RAW DATA:
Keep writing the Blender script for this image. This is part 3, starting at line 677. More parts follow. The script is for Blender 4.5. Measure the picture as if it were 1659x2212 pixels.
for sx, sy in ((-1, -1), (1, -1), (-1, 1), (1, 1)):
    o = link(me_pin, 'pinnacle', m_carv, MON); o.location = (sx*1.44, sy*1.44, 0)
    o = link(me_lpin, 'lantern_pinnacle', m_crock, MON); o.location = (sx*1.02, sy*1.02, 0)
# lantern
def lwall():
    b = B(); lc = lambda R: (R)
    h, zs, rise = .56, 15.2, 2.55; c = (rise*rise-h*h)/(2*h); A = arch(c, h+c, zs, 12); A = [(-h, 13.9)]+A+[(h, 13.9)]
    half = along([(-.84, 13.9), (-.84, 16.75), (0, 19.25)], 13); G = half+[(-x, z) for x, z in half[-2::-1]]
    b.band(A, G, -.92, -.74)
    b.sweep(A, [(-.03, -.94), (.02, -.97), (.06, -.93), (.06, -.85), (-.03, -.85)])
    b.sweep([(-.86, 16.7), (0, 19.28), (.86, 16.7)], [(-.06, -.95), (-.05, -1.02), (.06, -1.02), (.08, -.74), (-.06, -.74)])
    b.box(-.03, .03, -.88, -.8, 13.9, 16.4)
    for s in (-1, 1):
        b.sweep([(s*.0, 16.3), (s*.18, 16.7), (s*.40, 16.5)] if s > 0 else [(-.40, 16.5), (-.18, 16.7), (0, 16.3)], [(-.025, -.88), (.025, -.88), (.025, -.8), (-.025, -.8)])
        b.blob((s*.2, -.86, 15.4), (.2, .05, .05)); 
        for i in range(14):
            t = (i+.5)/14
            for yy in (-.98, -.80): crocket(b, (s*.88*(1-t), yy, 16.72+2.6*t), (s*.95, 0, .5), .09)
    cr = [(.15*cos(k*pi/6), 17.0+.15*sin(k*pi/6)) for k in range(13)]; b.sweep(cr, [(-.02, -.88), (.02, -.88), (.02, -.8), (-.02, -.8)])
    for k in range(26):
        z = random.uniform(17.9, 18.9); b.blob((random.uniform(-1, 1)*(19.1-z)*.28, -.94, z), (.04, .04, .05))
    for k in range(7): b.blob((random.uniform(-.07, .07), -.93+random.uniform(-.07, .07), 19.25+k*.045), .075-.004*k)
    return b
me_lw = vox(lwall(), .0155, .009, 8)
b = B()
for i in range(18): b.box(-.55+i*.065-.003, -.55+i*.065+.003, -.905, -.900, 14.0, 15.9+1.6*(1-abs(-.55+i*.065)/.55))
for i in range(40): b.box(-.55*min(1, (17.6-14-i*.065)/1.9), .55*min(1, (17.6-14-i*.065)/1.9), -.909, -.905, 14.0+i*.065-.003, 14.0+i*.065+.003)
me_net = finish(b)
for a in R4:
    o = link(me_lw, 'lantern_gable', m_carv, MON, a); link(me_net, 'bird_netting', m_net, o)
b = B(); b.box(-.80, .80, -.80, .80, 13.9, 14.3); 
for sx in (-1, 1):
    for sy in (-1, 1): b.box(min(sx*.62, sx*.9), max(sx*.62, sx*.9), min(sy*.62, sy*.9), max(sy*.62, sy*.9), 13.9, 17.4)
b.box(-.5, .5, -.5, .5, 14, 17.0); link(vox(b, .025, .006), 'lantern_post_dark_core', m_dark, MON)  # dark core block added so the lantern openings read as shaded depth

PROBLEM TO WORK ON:
Only lines with the word "link" should be collected from the material.

FINISHED ANSWER:
    o = link(me_pin, 'pinnacle', m_carv, MON); o.location = (sx*1.44, sy*1.44, 0)
    o = link(me_lpin, 'lantern_pinnacle', m_crock, MON); o.location = (sx*1.02, sy*1.02, 0)
    o = link(me_lw, 'lantern_gable', m_carv, MON, a); link(me_net, 'bird_netting', m_net, o)
b.box(-.5, .5, -.5, .5, 14, 17.0); link(vox(b, .025, .006), 'lantern_post_dark_core', m_dark, MON)  # dark core block added so the lantern openings read as shaded depth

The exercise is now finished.